Sustainable Construction and Language Mediation in Advancing Environmental Sustainability in Developing Nations

Sustainable construction has emerged as a critical pathway for addressing environmental degradation in developing nations experiencing rapid urbanisation, housing deficits, and resource constraints. This paper presents a narrative integrative review and conceptual synthesis of sustainable construction practices and language mediation as complementary drivers of environmental sustainability. Drawing exclusively on a literature-based review of 45 peer-reviewed journal articles published between 2013 and 2025, the study synthesises scholarship from architecture, construction studies, linguistics, and environmental communication.
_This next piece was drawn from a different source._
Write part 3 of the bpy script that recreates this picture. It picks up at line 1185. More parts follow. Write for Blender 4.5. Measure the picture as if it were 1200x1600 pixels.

The review examines low-carbon construction materials, climate-responsive design strategies, and language-based processes, such as framing, discourse, and multimodal communication, that shape public perception, policy legitimacy, and social acceptance. The synthesis reveals that while eco-friendly materials such as stabilised earth blocks, bamboo, and agro-waste composites offer substantial environmental and economic benefits, their adoption is strongly mediated by linguistic framing and communicative practices. The paper contributes conceptually by demonstrating that sustainable construction operates as a socio-technical process in which technical performance and language mediation are mutually reinforcing. By positioning architects and linguists as collaborative agents, the study advances an interdisciplinary framework for promoting environmentally sustainable and socially accepted development in developing nations.